We can discover the I Am which is who we are. There is not a flame that can scorch us or burn us or put us out when we are in tune with our I Am. There is not a voice gossiping or a fearful presence that can shut us down when we recognize that we are the I Am. That the presence of that fourth being, it's not just an angel. It's not just God coming here to rescue us every time. It is the core of who we are.
We are Spirit. We are Christ. We are the I Am.
And so I challenge you all as you move out throughout this week, as you go into the world and you see the King Nebuchadnezzar's, you see the statues, you see those advisors who just want to keep advising you to turn and look away, to stay where you are, to build the barricade just so they don't get in and we don't get out. When you're going through the world and you have those things surrounding you like the flames of fire, then I challenge you all to bring your Shadrach, your Meshach, your Abednego, to bring your light and love and to bring the Spirit which is within you, which is who you are.
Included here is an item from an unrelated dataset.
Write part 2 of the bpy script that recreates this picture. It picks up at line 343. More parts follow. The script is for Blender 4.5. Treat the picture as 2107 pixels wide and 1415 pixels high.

Remember, you always have a choice. Am I going to get burned by this fire or am I going to be refined?
Please pray with me. Our almighty God we recognize that through Jesus we were shown the way, that through our master teacher we were taught that we, too, can be miraculous, that we, too, can bring healing that, we, too, are the light and love of this world. So God, as we are here and your Spirit is within us may we feel your presence unlike ever before. May we turn inward and grab ahold of the light that we are and may we take it from this place and blaze forth in such a way that there is no question, in such a way where there is no barrier, in such a way where love and truth go before us in everything we say and everything we do.
God, help us to remember who we are and to be grateful that we are that because of you. It's in Jesus' name we pray. Amen.